= Short task =
Work out how many lines of the data hold the string "scene", and reply with that number alone.

##########

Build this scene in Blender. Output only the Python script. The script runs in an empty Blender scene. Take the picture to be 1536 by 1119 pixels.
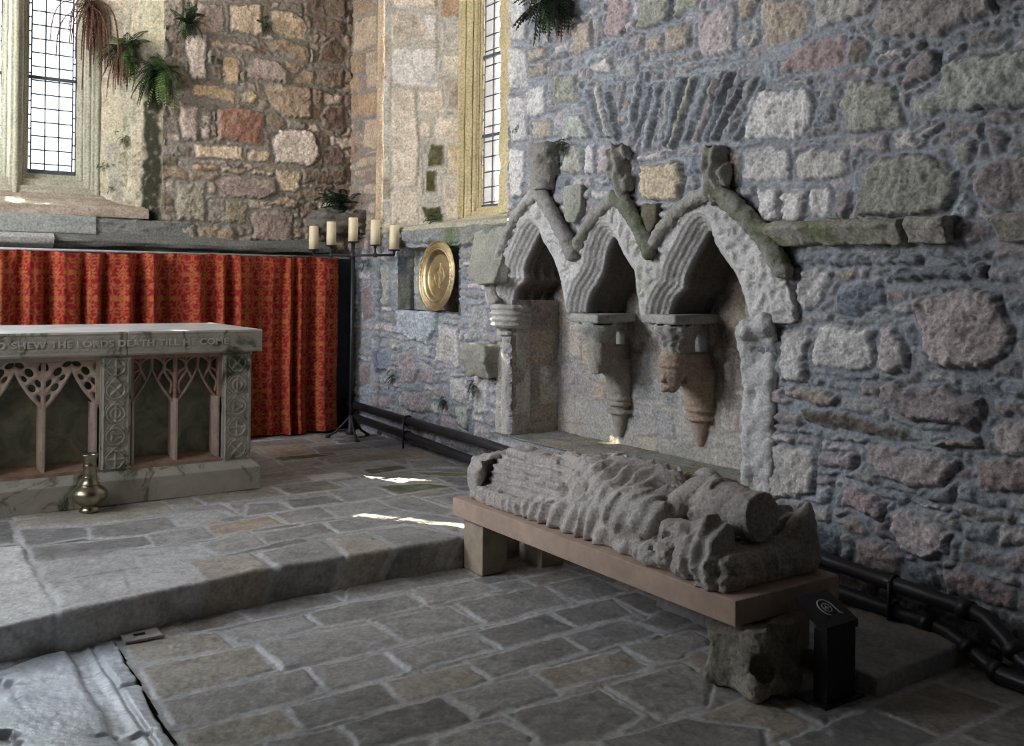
import bpy, bmesh, math, random
import numpy as np
from mathutils import Vector, Matrix

# ------------------------------------------------------------------ camera, world, lights, exposure
S = bpy.context.scene
COL = S.collection
S.view_settings.view_transform = 'Standard'
S.view_settings.look = 'None'
S.view_settings.gamma = 1.0
S.view_settings.use_curve_mapping = False
S.view_settings.exposure = EXPOSURE = 0.62
S.cycles.max_bounces = 8
S.cycles.diffuse_bounces = 5
S.cycles.transparent_max_bounces = 12
S.cycles.use_denoising = True
S.cycles.sample_clamp_indirect = 6.0

FPX, ROLL, YAW, HORIZ, EYE = 1430.0, 0.0123, 0.967, 426.5, 1.35
CF = np.array([math.cos(YAW), math.sin(YAW), 0.0])
CR = np.array([math.sin(YAW), -math.cos(YAW), 0.0])
CC = np.array([0.0, 0.0, EYE])
cam = bpy.data.cameras.new('camera')
cam.sensor_width = 36.0
cam.lens = FPX / 1536 * 36.0
cam.shift_y = -(559.5 - HORIZ) / 1536
cam.clip_start = 0.05
camo = bpy.data.objects.new('camera', cam)
COL.objects.link(camo)
fwd = Vector(CF); right = Vector(CR); up = Vector((0, 0, 1))
# the photograph leans clockwise, so the camera is rolled a little anticlockwise
r2 = right * math.cos(ROLL) + up * math.sin(ROLL)
u2 = up * math.cos(ROLL) - right * math.sin(ROLL)
M = Matrix((r2, u2, -fwd)).transposed().to_4x4()
M.translation = Vector(CC)
camo.matrix_world = M
S.camera = camo


def ray(x, y):
    p = (x - 768) / FPX
    q = -(y - HORIZ) / FPX
    h = p * math.cos(ROLL) - q * math.sin(ROLL)
    v = p * math.sin(ROLL) + q * math.cos(ROLL)
    return CF + h * CR + np.array([0, 0, v])


def hit(x, y, O, N):
    """point where the sight line through a photo pixel meets a plane of the building"""
    r = ray(x, y)
    t = np.dot(np.array(O) - CC, N) / np.dot(r, N)
    return CC + t * r


def hX(x, y, X): return hit(x, y, (X, 0, 0), (1, 0, 0))
def hY(x, y, Y): return hit(x, y, (0, Y, 0), (0, 1, 0))
def hZ(x, y, Z): return hit(x, y, (0, 0, Z), (0, 0, 1))


# sky: bright overcast, bluer overhead, warmer near the horizon
w = bpy.data.worlds.new('sky')
S.world = w
w.use_nodes = True
wn = w.node_tree.nodes
wl = w.node_tree.links
wn.clear()
wo = wn.new('ShaderNodeOutputWorld')
bg = wn.new('ShaderNodeBackground')
tc = wn.new('ShaderNodeTexCoord')
sp = wn.new('ShaderNodeSeparateXYZ')
rp = wn.new('ShaderNodeValToRGB')
wl.new(tc.outputs['Generated'], sp.inputs[0])
wl.new(sp.outputs['Z'], rp.inputs[0])
rp.color_ramp.elements[0].position = 0.0
rp.color_ramp.elements[0].color = (0.96, 0.965, 1.0, 1)
rp.color_ramp.elements[1].position = 0.75
rp.color_ramp.elements[1].color = (0.80, 0.88, 1.0, 1)
wl.new(rp.outputs[0], bg.inputs[0])
bg.inputs[1].default_value = SKY = 15.0
wl.new(bg.outputs[0], wo.inputs[0])


def portal(name, loc, aim, sx, sy):
    l = bpy.data.lights.new(name, 'AREA')
    l.shape = 'RECTANGLE'
    l.size, l.size_y = sx, sy
    l.cycles.is_portal = True
    o = bpy.data.objects.new(name, l)
    COL.objects.link(o)
    o.location = loc
    o.rotation_euler = Vector(aim).to_track_quat('-Z', 'Y').to_euler()
    return o


GX1 = [(1.16, 1.55), (0.60, 0.985), (0.04, 0.425), (-0.52, -0.135)]      # the lancets of the east window
for a, b in GX1:
    portal('sky_portal', ((a + b) / 2, 8.92, 3.65), (0, -1, 0), b - a + .02, 2.85)
portal('sky_portal', (4.56, 6.72, 3.5), (-1, 0, 0), 0.46, 2.9)
portal('sky_portal', (-2.35, 6.55, 3.4), (1, 0, 0), 1.5, 3.0)
portal('sky_portal', (-2.35, 4.65, 3.0), (1, 0, 0), .7, 1.5)  # unseen side opening, added to light the altar front

SUND = (1.0, -1.35, -1.4)
sun = bpy.data.lights.new('sun', 'SUN')
sun.energy = 60.0
sun.angle = 0.004
sun.color = (1.0, 0.86, 0.66)
suno = bpy.data.objects.new('sun', sun)
COL.objects.link(suno)
suno.rotation_euler = Vector(SUND).to_track_quat('-Z', 'Y').to_euler()

# ------------------------------------------------------------------ helpers
RNG = np.random.default_rng(7)
random.seed(11)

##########

= Task answer =
2